Let us know how it goes. We're with you brother.
haha! Thanks man, I will get to the bottom of this. I am convinced it’s in the BB / crank but currently working through the list
I've had similar from rear axle (bolt through) which stopped when it was greased, and also from chainring bolts not completely tight.
cheers dude, I'm away to do that and hope its something so simple. trust me for it to be simple haha
Look at the crank-spindle interface. The only way to do so is to swap the crank out. I chased a maddening creak for weeks before this was proved the case.

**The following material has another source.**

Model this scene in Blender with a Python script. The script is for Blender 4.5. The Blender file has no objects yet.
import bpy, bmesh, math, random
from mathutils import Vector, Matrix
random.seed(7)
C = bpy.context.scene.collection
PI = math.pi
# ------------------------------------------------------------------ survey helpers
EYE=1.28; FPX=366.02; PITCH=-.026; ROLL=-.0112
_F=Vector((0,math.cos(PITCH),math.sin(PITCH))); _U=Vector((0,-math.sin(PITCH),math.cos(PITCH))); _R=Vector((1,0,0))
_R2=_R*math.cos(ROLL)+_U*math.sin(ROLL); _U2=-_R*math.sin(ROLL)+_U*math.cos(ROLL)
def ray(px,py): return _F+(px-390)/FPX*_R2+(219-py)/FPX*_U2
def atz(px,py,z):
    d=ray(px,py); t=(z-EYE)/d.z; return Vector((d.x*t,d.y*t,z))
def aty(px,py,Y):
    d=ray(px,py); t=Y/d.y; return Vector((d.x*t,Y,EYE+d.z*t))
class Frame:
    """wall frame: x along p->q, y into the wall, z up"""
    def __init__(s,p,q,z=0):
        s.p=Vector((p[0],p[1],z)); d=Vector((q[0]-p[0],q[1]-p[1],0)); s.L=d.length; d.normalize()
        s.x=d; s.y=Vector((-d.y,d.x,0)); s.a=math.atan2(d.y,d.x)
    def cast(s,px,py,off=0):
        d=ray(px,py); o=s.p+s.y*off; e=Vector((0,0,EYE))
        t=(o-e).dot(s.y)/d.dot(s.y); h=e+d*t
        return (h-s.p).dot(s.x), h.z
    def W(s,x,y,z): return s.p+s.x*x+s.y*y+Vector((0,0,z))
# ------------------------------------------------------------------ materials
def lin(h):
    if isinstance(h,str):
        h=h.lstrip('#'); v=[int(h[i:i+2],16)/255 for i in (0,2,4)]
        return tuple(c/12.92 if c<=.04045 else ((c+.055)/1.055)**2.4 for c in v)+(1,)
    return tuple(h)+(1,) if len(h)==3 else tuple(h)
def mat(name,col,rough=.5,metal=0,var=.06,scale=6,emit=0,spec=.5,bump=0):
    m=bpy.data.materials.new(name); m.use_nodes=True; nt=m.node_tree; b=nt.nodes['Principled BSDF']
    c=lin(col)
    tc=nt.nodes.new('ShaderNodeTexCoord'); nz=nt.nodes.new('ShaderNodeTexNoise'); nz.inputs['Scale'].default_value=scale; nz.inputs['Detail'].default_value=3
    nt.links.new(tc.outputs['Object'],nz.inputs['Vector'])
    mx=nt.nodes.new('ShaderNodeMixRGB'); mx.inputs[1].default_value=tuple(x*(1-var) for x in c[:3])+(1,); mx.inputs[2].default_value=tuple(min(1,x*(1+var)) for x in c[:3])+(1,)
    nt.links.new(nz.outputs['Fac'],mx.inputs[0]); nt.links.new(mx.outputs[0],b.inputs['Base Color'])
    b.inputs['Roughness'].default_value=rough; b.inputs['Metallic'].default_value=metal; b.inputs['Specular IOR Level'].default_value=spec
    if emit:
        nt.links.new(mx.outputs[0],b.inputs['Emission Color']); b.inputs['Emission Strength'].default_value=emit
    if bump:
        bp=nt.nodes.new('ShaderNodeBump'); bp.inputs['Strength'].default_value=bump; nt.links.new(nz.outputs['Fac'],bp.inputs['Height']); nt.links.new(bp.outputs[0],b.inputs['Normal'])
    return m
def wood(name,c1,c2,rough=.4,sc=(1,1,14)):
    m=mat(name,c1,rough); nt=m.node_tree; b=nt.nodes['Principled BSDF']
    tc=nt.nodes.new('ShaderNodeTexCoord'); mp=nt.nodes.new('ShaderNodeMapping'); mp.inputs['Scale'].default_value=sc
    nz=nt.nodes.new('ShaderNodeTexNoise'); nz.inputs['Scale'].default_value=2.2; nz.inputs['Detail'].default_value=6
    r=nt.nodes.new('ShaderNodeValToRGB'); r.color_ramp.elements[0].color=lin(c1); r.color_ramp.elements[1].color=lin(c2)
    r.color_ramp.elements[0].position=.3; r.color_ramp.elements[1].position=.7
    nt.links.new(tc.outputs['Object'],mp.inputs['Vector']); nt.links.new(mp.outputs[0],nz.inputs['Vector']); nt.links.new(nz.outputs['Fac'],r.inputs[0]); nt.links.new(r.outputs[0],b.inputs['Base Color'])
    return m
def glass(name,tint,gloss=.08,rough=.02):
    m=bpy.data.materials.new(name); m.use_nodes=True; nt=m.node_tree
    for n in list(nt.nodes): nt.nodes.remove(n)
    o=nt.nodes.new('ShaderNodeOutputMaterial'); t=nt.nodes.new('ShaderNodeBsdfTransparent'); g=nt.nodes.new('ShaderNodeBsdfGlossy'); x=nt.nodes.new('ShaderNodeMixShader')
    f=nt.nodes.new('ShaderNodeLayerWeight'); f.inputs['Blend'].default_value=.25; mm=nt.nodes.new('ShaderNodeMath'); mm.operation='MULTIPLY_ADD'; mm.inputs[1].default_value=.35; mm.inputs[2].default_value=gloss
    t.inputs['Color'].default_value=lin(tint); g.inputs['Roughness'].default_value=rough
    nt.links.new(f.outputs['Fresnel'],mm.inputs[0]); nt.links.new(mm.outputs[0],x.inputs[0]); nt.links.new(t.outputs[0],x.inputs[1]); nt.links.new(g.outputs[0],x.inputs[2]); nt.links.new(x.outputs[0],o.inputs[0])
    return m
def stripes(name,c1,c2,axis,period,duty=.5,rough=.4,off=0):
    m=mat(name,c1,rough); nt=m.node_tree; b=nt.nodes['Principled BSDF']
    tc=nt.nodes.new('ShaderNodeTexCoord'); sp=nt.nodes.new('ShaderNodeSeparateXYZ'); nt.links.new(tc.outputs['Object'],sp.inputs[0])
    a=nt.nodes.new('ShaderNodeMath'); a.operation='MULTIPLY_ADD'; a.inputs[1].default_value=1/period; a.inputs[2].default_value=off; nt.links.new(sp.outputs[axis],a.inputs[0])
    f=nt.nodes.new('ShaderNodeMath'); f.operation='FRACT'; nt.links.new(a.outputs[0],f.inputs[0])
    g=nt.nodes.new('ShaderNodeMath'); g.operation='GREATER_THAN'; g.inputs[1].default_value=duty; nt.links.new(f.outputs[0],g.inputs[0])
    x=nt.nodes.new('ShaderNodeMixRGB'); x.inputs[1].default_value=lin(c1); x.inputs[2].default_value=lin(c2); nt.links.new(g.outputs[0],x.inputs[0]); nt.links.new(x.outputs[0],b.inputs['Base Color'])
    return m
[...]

Have had two similar experiences:
1) rear derailer slightly out of adjustment, as wheel was flexing under load was just enough to keep catching in lowest gear.
2) pump, attached with a bottle cage bracket, had received a knock and was just knicking chain when on lowest front cog.
Try swapping out wheels and other suspect parts in turn ( friends may come in useful) to see if that cures the problem. It may at least isolate the source of the creak. Since it only happens under extreme load, if nothing else works, examine the frame to ensure there are no micro cracks at the joints. You don't say how old your bike is, what material it's made from or whether you've had any spills on it. The frame is the least likely culprit but it's not unheard of. Try everything else first though.
hi Robert, it’s a 2017 Canyon Endurace SLX Carbon Frame, bars and seat post - I’ll go down the process of elimination route I guess starting with headset bearings which seems to be a favourite culprit
QRs - grease 'em and snug 'em (particularly the rear)
If its not that check your cassette lockring is tight
I’ll do that, had some bad luck with punctures lately so rear wheel been off a few times.
Cleats.
Does it stop if you move your heel outboard a bit? A central cleat position doesn't suit everyone, I moved the cleat as far to the big toe as possible and the creak stopped. The opposite may be true for you or just do the same, mess around and see if it makes any difference.
Don't (like me) convince yourself it's the bike and shell out for a service you don't need till you've eliminated this possibility.
thanks I've swappeed the pdeals over and its still the same, have ordered new cleats because tbf they are worn but I think i'm now ready to grease very possible part that can be greased and tightened!